By stipulation set forth in the record, the parties agreed on the facts upon which the cause *Page 751 was submitted to the Superior Court for judgment. When the action was brought, in January, 1922, the plaintiff was in possession of the leased premises under a lease from the defendants for the term of five years from February 1st, 1917, with an option for an additional term of five years, at a yearly rental of $840, payable in equal monthly payments of $70, if the plaintiff should exercise his option and claim a lease for the additional term. The original lease also contained the following provision, which gives rise to the sole question upon which the parties were at issue in the Superior Court: "It is understood and agreed by and between said parties that in the event that the City of New Britain should go no license that during such time that the said City of New Britain is no license the rent shall be one-half of the amount hereinbefore specified. This stipulation is to apply to the lease and the optional lease of five years."
It is admitted that the plaintiff has exercised his option, and is entitled to another lease for the additional term of five years from February 1st, 1922.
It is also admitted that the last vote on the question of license or no license taken in the city of New Britain was in favor of license. The only point on which the parties differed and asked the judgment of the Superior Court, was what rent the plaintiff should pay during the additional term, in view of the present state of the law and of the above quoted provision.
The defendants' claim is that the phrase "in the event that the City of New Britain should go no license," expresses a condition precedent, that the word "go" means "vote," and hence there can be no reduction in the rent because New Britain has not voted no license.
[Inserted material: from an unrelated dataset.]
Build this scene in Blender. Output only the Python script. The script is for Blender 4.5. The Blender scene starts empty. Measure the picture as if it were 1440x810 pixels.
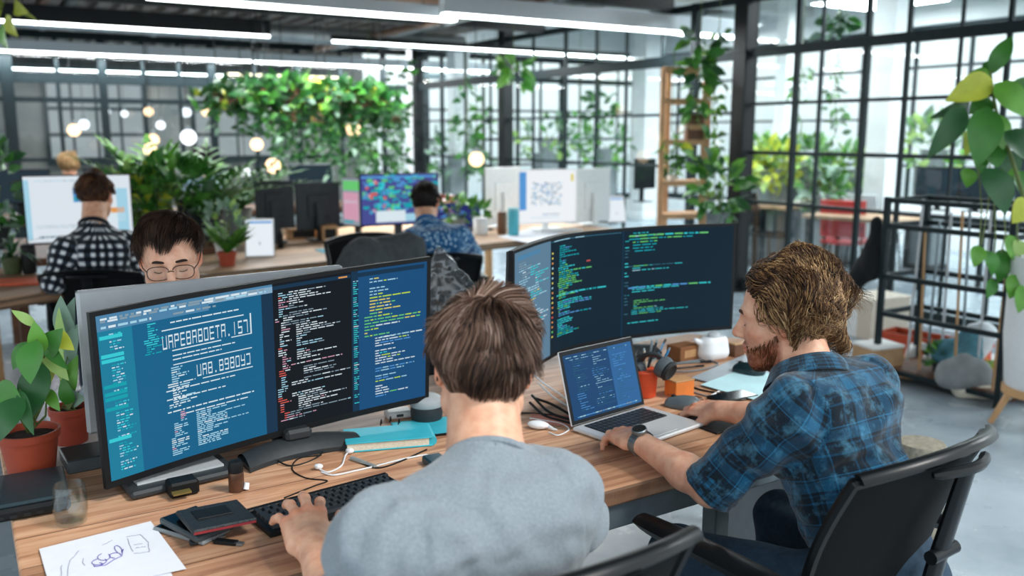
import bpy, math, random
import numpy as np
from mathutils import Vector, Matrix
PI = math.pi
R = math.radians
rng = random.Random(7)
C = bpy.context.scene.collection
# ---------------------------------------------------------------- camera frame
FPX = 1250.0
PITCH = math.atan(0.1736)
CP, SP = math.cos(PITCH), math.sin(PITCH)
CAMZ = 1.55
def V(*a): return Vector(a)
def at(px, py, d):
    u, v = (px - 720) / FPX, (405 - py) / FPX
    return V(u * d, (CP + v * SP) * d, CAMZ + (v * CP - SP) * d)
def onz(px, py, z):
    v = (405 - py) / FPX
    return at(px, py, (z - CAMZ) / (v * CP - SP))
YAW = R(32)
AX = V(math.cos(YAW), math.sin(YAW), 0)      # along the desks
NX = V(-math.sin(YAW), math.cos(YAW), 0)     # across the desks, away from the camera
UP = V(0, 0, 1)
# ---------------------------------------------------------------- objects
def wm(o):
    m = o.matrix_basis.copy()
    while o.parent:
        o = o.parent
        m = o.matrix_basis @ m
    return m
def tag(o, label=None, cat=None, group=None, kind=None):
    if label: o['label'] = label
    if cat: o['category'] = cat
    if group: o['group'] = group
    if kind: o['kind'] = kind
    return o
def thing(name, label, cat, loc=(0, 0, 0), rz=0.0, group=None):
    o = bpy.data.objects.new(name, None)
    C.objects.link(o)
    o.empty_display_size = 0.05
    o.location = loc
    o.rotation_euler = (0, 0, rz)
    return tag(o, label, cat, group)
def kids(o): return [c for c in bpy.data.objects if c.parent == o]
def copy_tree(o, parent=None):
    c = o.copy()
    C.objects.link(c)
    c.parent = parent
    for ch in kids(o): copy_tree(ch, c)
    return c
def dup(root, loc, rz=None, label=None, scale=None):
    c = copy_tree(root)
    c.location = loc
    if rz is not None: c.rotation_euler = (0, 0, rz)
    if scale: c.scale = (scale,) * 3
    if label: c['label'] = label
    return c
def rotz(a): return Matrix.Rotation(a, 4, 'Z')
def frame(o, z, x=None):
    """matrix whose local z runs along z, at o"""
    z = Vector(z).normalized()
    x = Vector(x) if x is not None else (V(1, 0, 0) if abs(z.x) < .9 else V(0, 1, 0))
    y = z.cross(x).normalized()
    x = y.cross(z).normalized()
    m = Matrix((x, y, z)).transposed().to_4x4()
    m.translation = Vector(o)
    return m
class MB:
    """collects geometry for one mesh"""
    def __init__(s, M=None):
        s.v, s.f, s.m, s.uv, s.sm = [], [], [], [], []
        s.M = M or Matrix()
        s.mi = 0
    def add(s, vs, fs, M=None, uvs=None, smooth=True):
        M = s.M @ M if M is not None else s.M
        b = len(s.v)
        s.v += [tuple(M @ Vector(p)) for p in vs]
        for i, f in enumerate(fs):
            s.f.append([b + k for k in f])
            s.m.append(s.mi)
            s.sm.append(smooth)
            s.uv.append(uvs[i] if uvs else None)
        return s
    def box(s, c, size, M=None, ch=0.0):
        x, y, z = [k / 2 for k in size]
        cx, cy, cz = c
        if ch <= 0:
            vs = [(cx + i * x, cy + j * y, cz + k * z) for k in (-1, 1) for j in (-1, 1) for i in (-1, 1)]
            fs = [(0, 2, 3, 1), (4, 5, 7, 6), (0, 1, 5, 4), (2, 6, 7, 3), (0, 4, 6, 2), (1, 3, 7, 5)]
            uv = [[(0, 0), (0, 1), (1, 1), (1, 0)]] * 6
            return s.add(vs, fs, M, None, False)
        ch = min(ch, x * .9, y * .9, z * .9)
        vs = []
        for sx in (-1, 1):
            for sy in (-1, 1):
                for sz in (-1, 1):
                    vs += [(cx + sx * (x - ch), cy + sy * (y - ch), cz + sz * z),
                           (cx + sx * (x - ch), cy + sy * y, cz + sz * (z - ch)),
                           (cx + sx * x, cy + sy * (y - ch), cz + sz * (z - ch))]
        def ix(sx, sy, sz, k): return ((sx > 0) * 4 + (sy > 0) * 2 + (sz > 0)) * 3 + k
        fs = []
        def q(*idx):
            pts = [Vector(vs[i]) for i in idx]
            n = (pts[1] - pts[0]).cross(pts[2] - pts[0])
            cc = sum(pts, Vector()) / len(pts) - Vector(c)
            fs.append(idx if n.dot(cc) > 0 else idx[::-1])
        for g in (-1, 1):
            q(ix(-1, -1, g, 0), ix(1, -1, g, 0), ix(1, 1, g, 0), ix(-1, 1, g, 0))
            q(ix(-1, g, -1, 1), ix(1, g, -1, 1), ix(1, g, 1, 1), ix(-1, g, 1, 1))
            q(ix(g, -1, -1, 2), ix(g, 1, -1, 2), ix(g, 1, 1, 2), ix(g, -1, 1, 2))
        for g in (-1, 1):
            for h in (-1, 1):
                q(ix(-1, g, h, 0), ix(1, g, h, 0), ix(1, g, h, 1), ix(-1, g, h, 1))
                q(ix(g, -1, h, 0), ix(g, 1, h, 0), ix(g, 1, h, 2), ix(g, -1, h, 2))
                q(ix(g, h, -1, 1), ix(g, h, 1, 1), ix(g, h, 1, 2), ix(g, h, -1, 2))
        for sx in (-1, 1):
            for sy in (-1, 1):
                for sz in (-1, 1):
                    q(ix(sx, sy, sz, 0), ix(sx, sy, sz, 1), ix(sx, sy, sz, 2))
        return s.add(vs, fs, M, None, False)
    def bar(s, p, q, w, h=None, up=UP, ch=0.0):
        p, q = Vector(p), Vector(q)
        z = q - p
        x = Vector(up).cross(z)
        if x.length < 1e-6: x = V(1, 0, 0)
        M = frame((p + q) / 2, z, x)
        return s.box((0, 0, 0), (w, h or w, z.length), M, ch)
    def tube(s, pts, r, n=8, caps=True, ell=1.0, ref=None):
        pts = [Vector(p) for p in pts]
        rs = r if isinstance(r, (list, tuple)) else [r] * len(pts)
        vs, fs = [], []
        t0 = (pts[1] - pts[0]).normalized()
        x = Vector(ref) if ref is not None else (V(0, 0, 1) if abs(t0.z) < .9 else V(1, 0, 0))
        for i, p in enumerate(pts):
            t = (pts[min(i + 1, len(pts) - 1)] - pts[max(i - 1, 0)])
            if t.length < 1e-9: t = t0
            t.normalize()
            x = (x - t * x.dot(t)).normalized()
            y = t.cross(x)
            for k in range(n):
                a = 2 * PI * k / n
                vs.append(p + (x * math.cos(a) + y * math.sin(a) * ell) * rs[i])
        for i in range(len(pts) - 1):
            for k in range(n):
                a, b = i * n + k, i * n + (k + 1) % n
                fs.append((a, b, b + n, a + n))
        if caps:
            fs.append(tuple(range(n))[::-1])
            fs.append(tuple(range((len(pts) - 1) * n, len(pts) * n)))
        return s.add(vs, fs)
    def lathe(s, prof, n=24, M=None, close=False):
        vs, fs = [], []
        for r, z in prof:
            for k in range(n):
                a = 2 * PI * k / n
                vs.append((r * math.cos(a), r * math.sin(a), z))
        m = len(prof)
        for i in range(m - 1):
            for k in range(n):
                a, b = i * n + k, i * n + (k + 1) % n
                fs.append((a, b, b + n, a + n))
        if not close:
            if prof[0][0] > 1e-5: fs.append(tuple(range(n))[::-1])
            if prof[-1][0] > 1e-5: fs.append(tuple(range((m - 1) * n, m * n)))
        return s.add(vs, fs, M)
    def ball(s, c, r, n=16, M=None):
        r = r if isinstance(r, (list, tuple)) else (r, r, r)
        T = Matrix.Translation(c) @ Matrix.Diagonal((*r, 1))
        pr = [(max(math.sin(PI * i / (n // 2)), 1e-4), -math.cos(PI * i / (n // 2))) for i in range(n // 2 + 1)]
        return s.lathe(pr, n, (M @ T) if M is not None else T)
    def prism(s, poly, z0, z1, M=None):
        n = len(poly)
        vs = [(x, y, z0) for x, y in poly] + [(x, y, z1) for x, y in poly]
        ar = sum(poly[i][0] * poly[(i + 1) % n][1] - poly[(i + 1) % n][0] * poly[i][1] for i in range(n))
        fs = [tuple(range(n))[::-1], tuple(range(n, 2 * n))] + [(i, (i + 1) % n, n + (i + 1) % n, n + i) for i in range(n)]
        if ar < 0: fs = [f[::-1] for f in fs]
        return s.add(vs, fs, M, None, False)
    def quad(s, a, b, c, d):
        return s.add([a, b, c, d], [(0, 1, 2, 3)], None, [[(0, 0), (1, 0), (1, 1), (0, 1)]], False)
    def sheet(s, fn, nu, nv, th=0.0, uv=True, M=None):
        """fn(u,v)->point; th>0 gives it thickness along -normal"""
        P = [[Vector(fn(i / nu, j / nv)) for j in range(nv + 1)] for i in range(nu + 1)]
        vs = [P[i][j] for i in range(nu + 1) for j in range(nv + 1)]
        id_ = lambda i, j: i * (nv + 1) + j
        fs, uvs = [], []
        for i in range(nu):
            for j in range(nv):
                fs.append((id_(i, j), id_(i + 1, j), id_(i + 1, j + 1), id_(i, j + 1)))
                uvs.append([(i / nu, j / nv), ((i + 1) / nu, j / nv), ((i + 1) / nu, (j + 1) / nv), (i / nu, (j + 1) / nv)])
        if th:
            nb = len(vs)
            for i in range(nu + 1):
                for j in range(nv + 1):
                    du = P[min(i + 1, nu)][j] - P[max(i - 1, 0)][j]
                    dv = P[i][min(j + 1, nv)] - P[i][max(j - 1, 0)]
                    n = du.cross(dv)
                    n = n.normalized() if n.length > 1e-12 else UP
                    vs.append(P[i][j] - n * th)
            for k in range(len(fs)):
                fs.append(tuple(nb + q for q in fs[k][::-1]))
                uvs.append(uvs[k][::-1])
            for i in range(nu):
                for j, fl in ((0, 1), (nv, 0)):
                    q = (id_(i, j), id_(i + 1, j), nb + id_(i + 1, j), nb + id_(i, j))
                    fs.append(q[::-1] if fl else q); uvs.append([(0, 0)] * 4)
            for j in range(nv):
                for i, fl in ((0, 0), (nu, 1)):
                    q = (id_(i, j), id_(i, j + 1), nb + id_(i, j + 1), nb + id_(i, j))
                    fs.append(q[::-1] if fl else q); uvs.append([(0, 0)] * 4)
        return s.add(vs, fs, M, uvs)
    def build(s, name, mats, parent=None, world=True, bevel=0.0, seg=2, smooth=None, sub=0, auto=True):
        me = bpy.data.meshes.new(name)
        vs = s.v
        if parent is not None and world:
            inv = wm(parent).inverted()
            vs = [tuple(inv @ Vector(p)) for p in vs]
        me.from_pydata([tuple(p) for p in vs], [], s.f)
        mats = mats if isinstance(mats, (list, tuple)) else [mats]
        for m in mats: me.materials.append(m)
        me.polygons.foreach_set('material_index', s.m)
        me.polygons.foreach_set('use_smooth', [bool(x) if smooth is None else smooth for x in s.sm])
        if any(u is not None for u in s.uv):
            uvl = me.uv_layers.new(name='UVMap').data
            k = 0
            for f, u in zip(s.f, s.uv):
                for i in range(len(f)):
                    if u: uvl[k].uv = u[i]
                    k += 1
        me.update()
        o = bpy.data.objects.new(name, me)
        C.objects.link(o)
        if parent is not None: o.parent = parent
        if bevel:
            b = o.modifiers.new('edge', 'BEVEL')
            b.width = bevel; b.segments = seg; b.limit_method = 'ANGLE'; b.angle_limit = R(35)
        if sub:
            b = o.modifiers.new('sub', 'SUBSURF'); b.levels = sub; b.render_levels = sub
        if auto and smooth is None and any(s.sm):
            try: me.set_sharp_from_angle(angle=R(40))
            except Exception: pass
        return o
def solo(mb, name, mats, label, cat, base=None, group=None, **kw):
    """a thing that is one mesh: origin at its base"""
    xs = np.array([list(p) for p in mb.v])
    if base is None:
        base = V((xs[:, 0].min() + xs[:, 0].max()) / 2, (xs[:, 1].min() + xs[:, 1].max()) / 2, xs[:, 2].min())
    mb.v = [tuple(Vector(p) - Vector(base)) for p in mb.v]
    o = mb.build(name, mats, None, **kw)
    o.location = base
    return tag(o, label, cat, group)
def struct(mb, name, mats, **kw):
    o = mb.build(name, mats, None, **kw)
    return tag(o, kind='structure')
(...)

We think it strains the written words to so limit the phrase and then convert it into a condition precedent to the reduction of rent. Looking at the instrument *Page 752 from a grammatical and literal point of view, the words "go no license" are fairly capable of being understood as meaning "become no license." The question is whether the parties were contracting as to rental value with reference to the fact of no license, or with reference to the particular manner in which they supposed it might come to pass.
Still looking at the form of the stipulation, that question is answered — so far as form alone can answer it — by the fact that the operative words, "the rent shall be one-half," are grammatically connected directly with the condition of New Britain being no license, and not with the condition of its going, or voting, no license. Hence we cannot by a process of construction create a condition precedent which will put on their agreement that the rent shall be reduced during such time as the city of New Britain is no license a limitation which the parties have not expressed in words. They may not, in 1917, have contemplated any other way in which retail liquor traffic in New Britain could be prohibited by law than by a local option vote, but the fact that they conditioned the reduction of rental on the existence of such prohibition for the time being indicates — what was doubtless true in fact — that they were, as we said inGoldberg v. Callender Brothers, Inc., 96 Conn. 182, 188,113 A. 170, "concerned with the consequences rather than with the form of the prohibition."
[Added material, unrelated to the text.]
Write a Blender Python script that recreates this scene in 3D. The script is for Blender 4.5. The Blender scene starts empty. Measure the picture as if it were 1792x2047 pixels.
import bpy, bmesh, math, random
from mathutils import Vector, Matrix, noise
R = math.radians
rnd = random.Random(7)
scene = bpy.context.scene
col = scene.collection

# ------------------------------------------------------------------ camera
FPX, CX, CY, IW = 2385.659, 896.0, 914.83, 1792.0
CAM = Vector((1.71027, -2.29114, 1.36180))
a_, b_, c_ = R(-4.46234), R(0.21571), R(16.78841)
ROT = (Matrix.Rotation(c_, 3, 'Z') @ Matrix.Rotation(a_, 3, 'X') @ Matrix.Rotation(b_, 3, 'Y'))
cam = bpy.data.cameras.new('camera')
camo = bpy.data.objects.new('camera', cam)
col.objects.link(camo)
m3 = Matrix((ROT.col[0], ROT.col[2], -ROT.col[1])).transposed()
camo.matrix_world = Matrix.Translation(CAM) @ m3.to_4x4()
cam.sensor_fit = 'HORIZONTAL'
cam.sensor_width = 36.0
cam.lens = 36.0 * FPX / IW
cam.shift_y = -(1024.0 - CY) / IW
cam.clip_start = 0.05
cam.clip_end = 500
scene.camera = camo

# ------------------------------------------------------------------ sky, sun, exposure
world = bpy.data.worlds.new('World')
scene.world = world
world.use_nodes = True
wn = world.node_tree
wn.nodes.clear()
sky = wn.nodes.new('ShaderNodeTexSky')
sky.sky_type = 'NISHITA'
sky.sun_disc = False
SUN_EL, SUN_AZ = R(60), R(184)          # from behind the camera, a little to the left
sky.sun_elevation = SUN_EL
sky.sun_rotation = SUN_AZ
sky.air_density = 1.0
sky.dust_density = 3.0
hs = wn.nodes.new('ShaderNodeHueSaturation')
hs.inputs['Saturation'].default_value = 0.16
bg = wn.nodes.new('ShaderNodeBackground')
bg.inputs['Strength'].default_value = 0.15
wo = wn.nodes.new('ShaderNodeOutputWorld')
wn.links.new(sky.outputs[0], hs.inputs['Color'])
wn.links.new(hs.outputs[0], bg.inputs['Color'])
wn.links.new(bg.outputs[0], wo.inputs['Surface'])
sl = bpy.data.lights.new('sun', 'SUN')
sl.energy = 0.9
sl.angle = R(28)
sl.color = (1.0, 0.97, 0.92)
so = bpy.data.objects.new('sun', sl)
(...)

We cannot tell from the record whether the premises were ever used, or intended to be used, as a place for the sale of intoxicating liquor, although such use was contemplated because not forbidden. It is, however, apparent that the stipulation in question was based on the assumption that the leasehold was more valuable in times of license than in times of no license, and that was doubtless the reason why the contract provides in terms that "during such time that the City of New *Page 753 Britain is no license the rent shall be one-half of the amount hereinbefore specified." There can be no doubt that the city of New Britain is no license. None can be granted there. Not only because of the Volstead Act, which is a domestic statute, but also because of our own Chapter 291 of the Public Acts of 1921, effective July 1st, 1921, which, among other things, expressly repeals all the sections of the General Statutes authorizing the county commissioners to grant licenses for the sale of intoxicating liquors. The leasehold is thereby diminished in value as effectually as if New Britain had "gone" no license by vote. That being so, it would violate the manifest intent of the contract to hold that the rent should not be reduced, and there is nothing in the contract which requires us to so hold.
There is no error.
In this opinion the other judges concurred.